- [Dataset content]
┏━━

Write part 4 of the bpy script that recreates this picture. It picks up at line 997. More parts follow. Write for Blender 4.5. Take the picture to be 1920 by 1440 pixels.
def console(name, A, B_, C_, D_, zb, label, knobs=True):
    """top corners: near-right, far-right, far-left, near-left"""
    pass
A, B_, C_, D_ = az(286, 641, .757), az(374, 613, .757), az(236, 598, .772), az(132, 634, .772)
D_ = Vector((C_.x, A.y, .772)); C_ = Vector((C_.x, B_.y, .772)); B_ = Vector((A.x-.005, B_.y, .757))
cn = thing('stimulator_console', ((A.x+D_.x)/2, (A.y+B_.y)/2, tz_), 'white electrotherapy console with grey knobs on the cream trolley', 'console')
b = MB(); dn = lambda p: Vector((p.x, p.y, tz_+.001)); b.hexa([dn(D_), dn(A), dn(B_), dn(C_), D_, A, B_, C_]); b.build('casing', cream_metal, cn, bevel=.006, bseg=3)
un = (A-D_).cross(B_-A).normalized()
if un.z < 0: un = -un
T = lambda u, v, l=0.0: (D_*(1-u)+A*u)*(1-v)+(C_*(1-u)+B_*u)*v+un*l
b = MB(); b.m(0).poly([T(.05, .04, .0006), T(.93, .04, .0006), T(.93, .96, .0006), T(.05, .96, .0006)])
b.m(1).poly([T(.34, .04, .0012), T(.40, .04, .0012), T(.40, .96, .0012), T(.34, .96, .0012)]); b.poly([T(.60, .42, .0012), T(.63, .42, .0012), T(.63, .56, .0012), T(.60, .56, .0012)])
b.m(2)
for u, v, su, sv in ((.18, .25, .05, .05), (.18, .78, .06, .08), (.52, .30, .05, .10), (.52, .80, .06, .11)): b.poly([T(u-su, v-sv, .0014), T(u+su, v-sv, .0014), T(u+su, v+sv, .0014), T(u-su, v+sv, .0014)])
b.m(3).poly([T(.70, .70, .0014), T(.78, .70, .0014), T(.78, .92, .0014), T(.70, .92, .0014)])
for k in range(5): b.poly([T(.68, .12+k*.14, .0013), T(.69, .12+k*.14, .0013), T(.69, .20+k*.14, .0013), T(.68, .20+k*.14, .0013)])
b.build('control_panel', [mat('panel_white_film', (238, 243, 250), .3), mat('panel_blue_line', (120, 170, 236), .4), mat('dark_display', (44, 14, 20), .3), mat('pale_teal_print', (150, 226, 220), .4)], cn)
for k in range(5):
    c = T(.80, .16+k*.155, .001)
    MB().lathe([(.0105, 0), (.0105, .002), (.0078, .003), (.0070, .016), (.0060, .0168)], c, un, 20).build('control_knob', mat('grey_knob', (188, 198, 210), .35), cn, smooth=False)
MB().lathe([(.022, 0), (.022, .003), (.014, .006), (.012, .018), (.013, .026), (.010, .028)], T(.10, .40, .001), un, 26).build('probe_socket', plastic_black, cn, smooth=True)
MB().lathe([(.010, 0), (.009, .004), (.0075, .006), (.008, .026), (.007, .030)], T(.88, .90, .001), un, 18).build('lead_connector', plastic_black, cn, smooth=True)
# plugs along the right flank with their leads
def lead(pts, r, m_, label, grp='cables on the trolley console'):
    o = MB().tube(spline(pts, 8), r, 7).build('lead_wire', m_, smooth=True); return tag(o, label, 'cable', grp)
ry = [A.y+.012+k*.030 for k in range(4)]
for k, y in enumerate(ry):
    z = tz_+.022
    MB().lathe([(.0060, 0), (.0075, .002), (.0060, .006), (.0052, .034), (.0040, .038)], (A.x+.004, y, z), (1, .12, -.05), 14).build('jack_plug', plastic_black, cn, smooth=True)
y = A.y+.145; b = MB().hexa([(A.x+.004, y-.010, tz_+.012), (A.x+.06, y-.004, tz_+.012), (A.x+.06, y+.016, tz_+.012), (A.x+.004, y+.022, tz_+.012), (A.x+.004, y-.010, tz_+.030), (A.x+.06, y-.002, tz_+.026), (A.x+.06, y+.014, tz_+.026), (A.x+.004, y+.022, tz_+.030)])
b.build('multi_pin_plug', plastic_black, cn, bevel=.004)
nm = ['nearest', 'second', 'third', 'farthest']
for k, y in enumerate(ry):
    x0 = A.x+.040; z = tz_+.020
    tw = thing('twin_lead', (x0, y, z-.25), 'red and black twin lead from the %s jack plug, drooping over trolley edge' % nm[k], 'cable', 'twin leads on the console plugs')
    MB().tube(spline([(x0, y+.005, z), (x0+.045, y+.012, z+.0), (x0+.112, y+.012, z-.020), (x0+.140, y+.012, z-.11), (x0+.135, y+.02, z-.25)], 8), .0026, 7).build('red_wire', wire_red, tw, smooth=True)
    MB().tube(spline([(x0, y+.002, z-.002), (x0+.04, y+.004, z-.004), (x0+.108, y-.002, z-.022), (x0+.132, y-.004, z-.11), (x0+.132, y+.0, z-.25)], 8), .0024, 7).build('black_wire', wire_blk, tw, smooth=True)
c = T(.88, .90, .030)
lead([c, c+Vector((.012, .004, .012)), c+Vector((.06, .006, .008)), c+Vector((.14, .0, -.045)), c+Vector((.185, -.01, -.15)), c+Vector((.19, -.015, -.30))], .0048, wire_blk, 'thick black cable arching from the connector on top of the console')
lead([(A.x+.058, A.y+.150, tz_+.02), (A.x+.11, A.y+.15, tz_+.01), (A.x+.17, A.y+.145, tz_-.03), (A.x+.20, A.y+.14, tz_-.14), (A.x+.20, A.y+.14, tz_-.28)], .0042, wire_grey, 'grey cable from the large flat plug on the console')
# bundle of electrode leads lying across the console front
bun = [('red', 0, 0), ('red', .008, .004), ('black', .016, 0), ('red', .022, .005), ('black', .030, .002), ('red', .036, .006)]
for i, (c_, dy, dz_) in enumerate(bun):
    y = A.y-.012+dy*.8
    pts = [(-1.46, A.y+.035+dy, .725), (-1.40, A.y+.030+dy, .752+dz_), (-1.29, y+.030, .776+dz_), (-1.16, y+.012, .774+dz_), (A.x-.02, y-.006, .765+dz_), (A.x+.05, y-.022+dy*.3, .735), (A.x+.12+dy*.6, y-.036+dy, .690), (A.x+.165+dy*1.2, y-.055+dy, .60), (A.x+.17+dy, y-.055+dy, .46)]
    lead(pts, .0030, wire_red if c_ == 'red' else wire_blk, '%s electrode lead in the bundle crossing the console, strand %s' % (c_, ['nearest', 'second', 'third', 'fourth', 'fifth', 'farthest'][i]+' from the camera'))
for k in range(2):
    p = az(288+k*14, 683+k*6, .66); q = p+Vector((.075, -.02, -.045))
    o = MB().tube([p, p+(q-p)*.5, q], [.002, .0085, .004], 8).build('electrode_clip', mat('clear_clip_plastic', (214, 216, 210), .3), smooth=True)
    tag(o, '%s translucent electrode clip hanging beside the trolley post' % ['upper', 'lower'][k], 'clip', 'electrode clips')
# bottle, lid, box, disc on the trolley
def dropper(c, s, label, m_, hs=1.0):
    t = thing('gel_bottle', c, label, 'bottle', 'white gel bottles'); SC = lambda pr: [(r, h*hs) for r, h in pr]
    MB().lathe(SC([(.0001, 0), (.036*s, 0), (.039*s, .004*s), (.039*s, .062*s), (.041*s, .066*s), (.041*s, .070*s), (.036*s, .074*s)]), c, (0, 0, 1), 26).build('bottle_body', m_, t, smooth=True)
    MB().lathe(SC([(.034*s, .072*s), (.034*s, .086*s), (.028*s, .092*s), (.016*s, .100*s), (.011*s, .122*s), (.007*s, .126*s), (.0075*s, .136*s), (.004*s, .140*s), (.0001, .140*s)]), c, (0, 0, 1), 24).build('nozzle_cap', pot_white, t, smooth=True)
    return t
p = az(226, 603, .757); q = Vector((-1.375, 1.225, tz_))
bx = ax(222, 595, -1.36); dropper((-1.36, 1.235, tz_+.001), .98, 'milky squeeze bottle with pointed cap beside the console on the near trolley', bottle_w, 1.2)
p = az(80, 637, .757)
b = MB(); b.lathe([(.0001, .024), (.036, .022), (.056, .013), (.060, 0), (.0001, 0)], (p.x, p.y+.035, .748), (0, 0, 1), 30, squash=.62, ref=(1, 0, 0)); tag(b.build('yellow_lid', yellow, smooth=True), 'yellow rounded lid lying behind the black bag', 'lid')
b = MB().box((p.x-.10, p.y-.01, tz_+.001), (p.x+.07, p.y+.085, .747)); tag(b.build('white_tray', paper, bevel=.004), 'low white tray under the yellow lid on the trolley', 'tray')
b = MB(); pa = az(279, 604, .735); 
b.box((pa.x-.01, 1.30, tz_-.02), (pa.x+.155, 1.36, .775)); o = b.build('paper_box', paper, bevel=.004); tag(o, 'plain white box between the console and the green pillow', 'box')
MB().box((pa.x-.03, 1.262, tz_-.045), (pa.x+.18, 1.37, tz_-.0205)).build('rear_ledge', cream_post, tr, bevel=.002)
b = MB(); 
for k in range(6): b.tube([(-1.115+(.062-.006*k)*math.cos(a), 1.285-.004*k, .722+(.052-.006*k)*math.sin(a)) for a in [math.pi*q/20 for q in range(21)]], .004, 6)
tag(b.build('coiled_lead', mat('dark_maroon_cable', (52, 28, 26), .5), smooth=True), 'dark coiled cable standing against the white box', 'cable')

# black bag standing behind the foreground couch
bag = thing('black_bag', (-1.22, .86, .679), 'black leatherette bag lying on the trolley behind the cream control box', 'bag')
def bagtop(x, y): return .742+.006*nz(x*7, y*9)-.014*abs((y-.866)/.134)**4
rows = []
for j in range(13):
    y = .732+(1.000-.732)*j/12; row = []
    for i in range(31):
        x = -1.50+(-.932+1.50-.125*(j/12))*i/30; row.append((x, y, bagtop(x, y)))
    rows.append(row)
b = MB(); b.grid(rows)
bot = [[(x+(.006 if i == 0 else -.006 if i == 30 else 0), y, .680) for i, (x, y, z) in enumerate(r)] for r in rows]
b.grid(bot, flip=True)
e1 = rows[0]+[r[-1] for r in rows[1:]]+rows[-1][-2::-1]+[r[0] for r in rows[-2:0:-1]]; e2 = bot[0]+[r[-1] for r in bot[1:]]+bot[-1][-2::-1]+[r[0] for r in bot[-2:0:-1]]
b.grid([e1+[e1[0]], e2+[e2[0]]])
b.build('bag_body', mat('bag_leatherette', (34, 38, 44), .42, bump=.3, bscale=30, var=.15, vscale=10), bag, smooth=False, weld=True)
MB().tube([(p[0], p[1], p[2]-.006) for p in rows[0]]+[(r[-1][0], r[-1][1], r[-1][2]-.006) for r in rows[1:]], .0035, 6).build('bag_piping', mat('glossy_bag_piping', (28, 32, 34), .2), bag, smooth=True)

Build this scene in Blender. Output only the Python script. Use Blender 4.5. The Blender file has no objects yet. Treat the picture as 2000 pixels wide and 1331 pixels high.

┗━━

- [Written instruction]
Of the lines in this listing, report how many contain the string "pixels", and give the number only.

- [Response]
2